- _What is asked_:
Leave out the pictures and copy everything else below exactly.

- _Given data_:
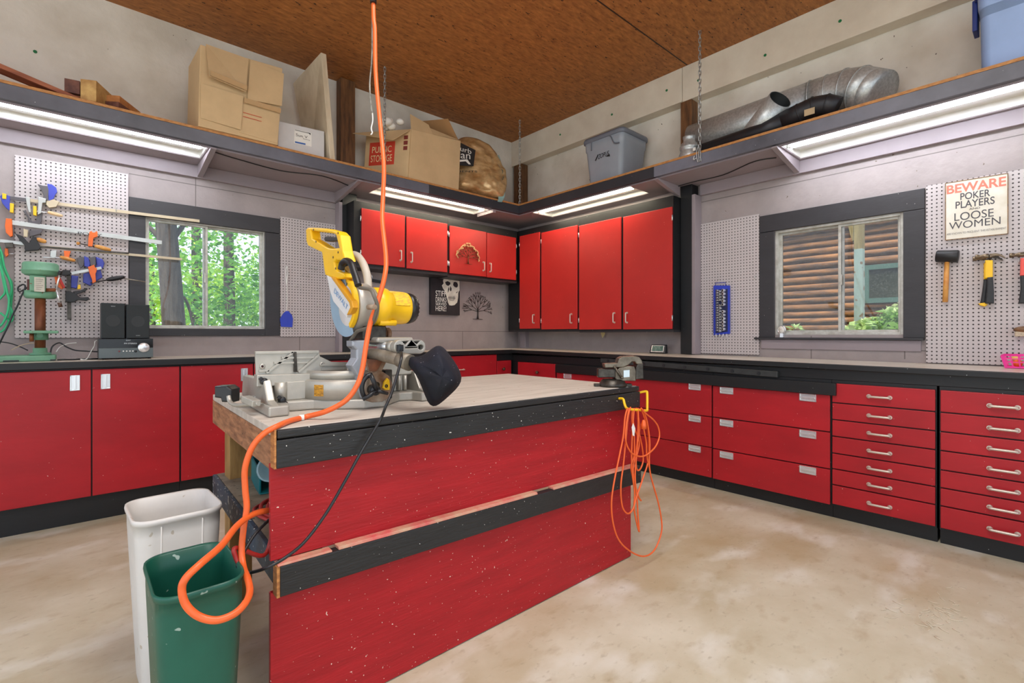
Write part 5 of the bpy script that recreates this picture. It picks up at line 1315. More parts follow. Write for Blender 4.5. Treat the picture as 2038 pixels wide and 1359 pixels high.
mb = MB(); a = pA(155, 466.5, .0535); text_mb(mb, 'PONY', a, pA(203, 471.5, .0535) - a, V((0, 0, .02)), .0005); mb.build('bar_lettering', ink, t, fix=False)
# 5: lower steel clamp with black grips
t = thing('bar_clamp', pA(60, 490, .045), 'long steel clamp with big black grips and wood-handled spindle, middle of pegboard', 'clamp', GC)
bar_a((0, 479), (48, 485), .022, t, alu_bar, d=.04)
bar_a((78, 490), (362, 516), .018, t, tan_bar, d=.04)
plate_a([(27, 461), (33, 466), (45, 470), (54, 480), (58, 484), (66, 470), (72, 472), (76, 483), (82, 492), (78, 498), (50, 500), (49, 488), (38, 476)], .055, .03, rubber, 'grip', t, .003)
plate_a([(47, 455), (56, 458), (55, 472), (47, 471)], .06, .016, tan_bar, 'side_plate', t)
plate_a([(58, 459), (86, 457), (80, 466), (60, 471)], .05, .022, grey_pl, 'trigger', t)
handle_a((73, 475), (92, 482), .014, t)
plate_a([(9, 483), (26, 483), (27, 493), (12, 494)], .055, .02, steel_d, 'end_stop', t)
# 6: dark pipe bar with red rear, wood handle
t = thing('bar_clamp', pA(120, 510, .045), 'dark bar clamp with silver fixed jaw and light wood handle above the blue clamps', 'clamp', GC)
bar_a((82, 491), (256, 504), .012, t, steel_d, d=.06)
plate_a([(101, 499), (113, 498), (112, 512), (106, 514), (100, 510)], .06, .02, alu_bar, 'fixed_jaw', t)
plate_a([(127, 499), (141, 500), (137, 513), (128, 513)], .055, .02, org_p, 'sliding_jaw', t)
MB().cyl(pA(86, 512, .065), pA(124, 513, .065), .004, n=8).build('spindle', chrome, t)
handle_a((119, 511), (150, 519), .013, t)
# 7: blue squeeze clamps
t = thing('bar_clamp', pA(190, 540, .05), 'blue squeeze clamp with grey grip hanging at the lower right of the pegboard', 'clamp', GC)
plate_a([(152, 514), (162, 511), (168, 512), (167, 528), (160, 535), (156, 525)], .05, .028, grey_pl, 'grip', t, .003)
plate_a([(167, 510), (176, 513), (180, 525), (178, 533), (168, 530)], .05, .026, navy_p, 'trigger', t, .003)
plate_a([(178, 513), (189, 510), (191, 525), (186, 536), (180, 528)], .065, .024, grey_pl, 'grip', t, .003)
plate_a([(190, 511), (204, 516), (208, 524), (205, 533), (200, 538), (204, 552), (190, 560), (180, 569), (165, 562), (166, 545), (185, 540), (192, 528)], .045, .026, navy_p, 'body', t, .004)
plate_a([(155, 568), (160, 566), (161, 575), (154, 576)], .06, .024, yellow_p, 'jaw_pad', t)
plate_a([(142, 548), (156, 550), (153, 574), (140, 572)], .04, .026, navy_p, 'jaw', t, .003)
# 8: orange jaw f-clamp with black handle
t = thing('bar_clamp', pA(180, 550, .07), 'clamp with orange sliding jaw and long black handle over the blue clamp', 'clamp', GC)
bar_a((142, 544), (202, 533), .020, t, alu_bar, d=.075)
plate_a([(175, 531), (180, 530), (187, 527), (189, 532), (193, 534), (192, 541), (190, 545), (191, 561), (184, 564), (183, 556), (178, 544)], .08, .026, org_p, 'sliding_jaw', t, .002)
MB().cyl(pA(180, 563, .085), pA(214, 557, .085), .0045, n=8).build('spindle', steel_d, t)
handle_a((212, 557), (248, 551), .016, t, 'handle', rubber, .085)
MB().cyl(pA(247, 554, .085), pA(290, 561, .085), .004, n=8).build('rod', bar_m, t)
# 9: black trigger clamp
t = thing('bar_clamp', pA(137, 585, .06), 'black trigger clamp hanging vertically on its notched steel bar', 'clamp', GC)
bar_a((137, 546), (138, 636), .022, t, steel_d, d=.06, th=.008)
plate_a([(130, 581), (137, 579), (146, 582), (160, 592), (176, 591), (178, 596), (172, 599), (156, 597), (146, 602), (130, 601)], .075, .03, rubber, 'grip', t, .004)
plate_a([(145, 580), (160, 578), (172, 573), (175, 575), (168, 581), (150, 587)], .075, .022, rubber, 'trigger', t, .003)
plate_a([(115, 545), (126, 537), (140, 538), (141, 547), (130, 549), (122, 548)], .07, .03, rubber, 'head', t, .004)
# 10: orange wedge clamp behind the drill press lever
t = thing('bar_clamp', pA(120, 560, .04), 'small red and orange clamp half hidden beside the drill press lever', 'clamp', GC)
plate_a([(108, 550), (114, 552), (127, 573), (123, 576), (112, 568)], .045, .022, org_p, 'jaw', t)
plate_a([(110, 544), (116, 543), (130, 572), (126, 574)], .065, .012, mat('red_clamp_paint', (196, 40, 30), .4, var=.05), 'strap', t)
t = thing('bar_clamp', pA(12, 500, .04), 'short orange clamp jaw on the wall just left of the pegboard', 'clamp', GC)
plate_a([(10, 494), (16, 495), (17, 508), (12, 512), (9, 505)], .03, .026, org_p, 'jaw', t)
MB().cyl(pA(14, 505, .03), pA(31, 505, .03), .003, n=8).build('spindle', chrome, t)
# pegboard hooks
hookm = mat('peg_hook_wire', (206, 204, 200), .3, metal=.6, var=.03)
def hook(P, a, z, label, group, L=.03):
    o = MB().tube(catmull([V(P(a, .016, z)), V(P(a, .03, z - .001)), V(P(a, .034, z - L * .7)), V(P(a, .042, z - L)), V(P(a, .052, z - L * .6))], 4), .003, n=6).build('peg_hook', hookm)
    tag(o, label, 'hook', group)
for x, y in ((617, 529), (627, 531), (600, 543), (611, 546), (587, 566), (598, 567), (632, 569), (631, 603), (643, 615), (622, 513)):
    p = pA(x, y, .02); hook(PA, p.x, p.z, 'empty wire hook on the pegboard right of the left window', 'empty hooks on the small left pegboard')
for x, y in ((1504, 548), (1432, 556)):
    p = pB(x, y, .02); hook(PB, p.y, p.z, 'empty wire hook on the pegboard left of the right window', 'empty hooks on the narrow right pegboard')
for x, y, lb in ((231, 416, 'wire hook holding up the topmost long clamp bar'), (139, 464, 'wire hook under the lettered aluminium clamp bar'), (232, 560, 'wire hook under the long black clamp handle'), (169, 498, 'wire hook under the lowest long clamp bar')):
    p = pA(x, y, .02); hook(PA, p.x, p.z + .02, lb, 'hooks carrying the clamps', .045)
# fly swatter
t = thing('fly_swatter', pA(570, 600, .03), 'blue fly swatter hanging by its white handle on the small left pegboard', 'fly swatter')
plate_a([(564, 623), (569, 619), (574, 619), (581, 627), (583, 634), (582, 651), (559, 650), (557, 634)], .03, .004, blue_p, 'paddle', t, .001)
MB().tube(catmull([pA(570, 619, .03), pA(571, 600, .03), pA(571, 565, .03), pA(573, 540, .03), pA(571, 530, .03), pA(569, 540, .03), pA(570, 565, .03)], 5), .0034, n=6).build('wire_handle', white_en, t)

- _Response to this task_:
Write part 5 of the bpy script that recreates this picture. It picks up at line 1315. More parts follow. Write for Blender 4.5. Treat the picture as 2038 pixels wide and 1359 pixels high.
mb = MB(); a = pA(155, 466.5, .0535); text_mb(mb, 'PONY', a, pA(203, 471.5, .0535) - a, V((0, 0, .02)), .0005); mb.build('bar_lettering', ink, t, fix=False)
# 5: lower steel clamp with black grips
t = thing('bar_clamp', pA(60, 490, .045), 'long steel clamp with big black grips and wood-handled spindle, middle of pegboard', 'clamp', GC)
bar_a((0, 479), (48, 485), .022, t, alu_bar, d=.04)
bar_a((78, 490), (362, 516), .018, t, tan_bar, d=.04)
plate_a([(27, 461), (33, 466), (45, 470), (54, 480), (58, 484), (66, 470), (72, 472), (76, 483), (82, 492), (78, 498), (50, 500), (49, 488), (38, 476)], .055, .03, rubber, 'grip', t, .003)
plate_a([(47, 455), (56, 458), (55, 472), (47, 471)], .06, .016, tan_bar, 'side_plate', t)
plate_a([(58, 459), (86, 457), (80, 466), (60, 471)], .05, .022, grey_pl, 'trigger', t)
handle_a((73, 475), (92, 482), .014, t)
plate_a([(9, 483), (26, 483), (27, 493), (12, 494)], .055, .02, steel_d, 'end_stop', t)
# 6: dark pipe bar with red rear, wood handle
t = thing('bar_clamp', pA(120, 510, .045), 'dark bar clamp with silver fixed jaw and light wood handle above the blue clamps', 'clamp', GC)
bar_a((82, 491), (256, 504), .012, t, steel_d, d=.06)
plate_a([(101, 499), (113, 498), (112, 512), (106, 514), (100, 510)], .06, .02, alu_bar, 'fixed_jaw', t)
plate_a([(127, 499), (141, 500), (137, 513), (128, 513)], .055, .02, org_p, 'sliding_jaw', t)
MB().cyl(pA(86, 512, .065), pA(124, 513, .065), .004, n=8).build('spindle', chrome, t)
handle_a((119, 511), (150, 519), .013, t)
# 7: blue squeeze clamps
t = thing('bar_clamp', pA(190, 540, .05), 'blue squeeze clamp with grey grip hanging at the lower right of the pegboard', 'clamp', GC)
plate_a([(152, 514), (162, 511), (168, 512), (167, 528), (160, 535), (156, 525)], .05, .028, grey_pl, 'grip', t, .003)
plate_a([(167, 510), (176, 513), (180, 525), (178, 533), (168, 530)], .05, .026, navy_p, 'trigger', t, .003)
plate_a([(178, 513), (189, 510), (191, 525), (186, 536), (180, 528)], .065, .024, grey_pl, 'grip', t, .003)
plate_a([(190, 511), (204, 516), (208, 524), (205, 533), (200, 538), (204, 552), (190, 560), (180, 569), (165, 562), (166, 545), (185, 540), (192, 528)], .045, .026, navy_p, 'body', t, .004)
plate_a([(155, 568), (160, 566), (161, 575), (154, 576)], .06, .024, yellow_p, 'jaw_pad', t)
plate_a([(142, 548), (156, 550), (153, 574), (140, 572)], .04, .026, navy_p, 'jaw', t, .003)
# 8: orange jaw f-clamp with black handle
t = thing('bar_clamp', pA(180, 550, .07), 'clamp with orange sliding jaw and long black handle over the blue clamp', 'clamp', GC)
bar_a((142, 544), (202, 533), .020, t, alu_bar, d=.075)
plate_a([(175, 531), (180, 530), (187, 527), (189, 532), (193, 534), (192, 541), (190, 545), (191, 561), (184, 564), (183, 556), (178, 544)], .08, .026, org_p, 'sliding_jaw', t, .002)
MB().cyl(pA(180, 563, .085), pA(214, 557, .085), .0045, n=8).build('spindle', steel_d, t)
handle_a((212, 557), (248, 551), .016, t, 'handle', rubber, .085)
MB().cyl(pA(247, 554, .085), pA(290, 561, .085), .004, n=8).build('rod', bar_m, t)
# 9: black trigger clamp
t = thing('bar_clamp', pA(137, 585, .06), 'black trigger clamp hanging vertically on its notched steel bar', 'clamp', GC)
bar_a((137, 546), (138, 636), .022, t, steel_d, d=.06, th=.008)
plate_a([(130, 581), (137, 579), (146, 582), (160, 592), (176, 591), (178, 596), (172, 599), (156, 597), (146, 602), (130, 601)], .075, .03, rubber, 'grip', t, .004)
plate_a([(145, 580), (160, 578), (172, 573), (175, 575), (168, 581), (150, 587)], .075, .022, rubber, 'trigger', t, .003)
plate_a([(115, 545), (126, 537), (140, 538), (141, 547), (130, 549), (122, 548)], .07, .03, rubber, 'head', t, .004)
# 10: orange wedge clamp behind the drill press lever
t = thing('bar_clamp', pA(120, 560, .04), 'small red and orange clamp half hidden beside the drill press lever', 'clamp', GC)
plate_a([(108, 550), (114, 552), (127, 573), (123, 576), (112, 568)], .045, .022, org_p, 'jaw', t)
plate_a([(110, 544), (116, 543), (130, 572), (126, 574)], .065, .012, mat('red_clamp_paint', (196, 40, 30), .4, var=.05), 'strap', t)
t = thing('bar_clamp', pA(12, 500, .04), 'short orange clamp jaw on the wall just left of the pegboard', 'clamp', GC)
plate_a([(10, 494), (16, 495), (17, 508), (12, 512), (9, 505)], .03, .026, org_p, 'jaw', t)
MB().cyl(pA(14, 505, .03), pA(31, 505, .03), .003, n=8).build('spindle', chrome, t)
# pegboard hooks
hookm = mat('peg_hook_wire', (206, 204, 200), .3, metal=.6, var=.03)
def hook(P, a, z, label, group, L=.03):
    o = MB().tube(catmull([V(P(a, .016, z)), V(P(a, .03, z - .001)), V(P(a, .034, z - L * .7)), V(P(a, .042, z - L)), V(P(a, .052, z - L * .6))], 4), .003, n=6).build('peg_hook', hookm)
    tag(o, label, 'hook', group)
for x, y in ((617, 529), (627, 531), (600, 543), (611, 546), (587, 566), (598, 567), (632, 569), (631, 603), (643, 615), (622, 513)):
    p = pA(x, y, .02); hook(PA, p.x, p.z, 'empty wire hook on the pegboard right of the left window', 'empty hooks on the small left pegboard')
for x, y in ((1504, 548), (1432, 556)):
    p = pB(x, y, .02); hook(PB, p.y, p.z, 'empty wire hook on the pegboard left of the right window', 'empty hooks on the narrow right pegboard')
for x, y, lb in ((231, 416, 'wire hook holding up the topmost long clamp bar'), (139, 464, 'wire hook under the lettered aluminium clamp bar'), (232, 560, 'wire hook under the long black clamp handle'), (169, 498, 'wire hook under the lowest long clamp bar')):
    p = pA(x, y, .02); hook(PA, p.x, p.z + .02, lb, 'hooks carrying the clamps', .045)
# fly swatter
t = thing('fly_swatter', pA(570, 600, .03), 'blue fly swatter hanging by its white handle on the small left pegboard', 'fly swatter')
plate_a([(564, 623), (569, 619), (574, 619), (581, 627), (583, 634), (582, 651), (559, 650), (557, 634)], .03, .004, blue_p, 'paddle', t, .001)
MB().tube(catmull([pA(570, 619, .03), pA(571, 600, .03), pA(571, 565, .03), pA(573, 540, .03), pA(571, 530, .03), pA(569, 540, .03), pA(570, 565, .03)], 5), .0034, n=6).build('wire_handle', white_en, t)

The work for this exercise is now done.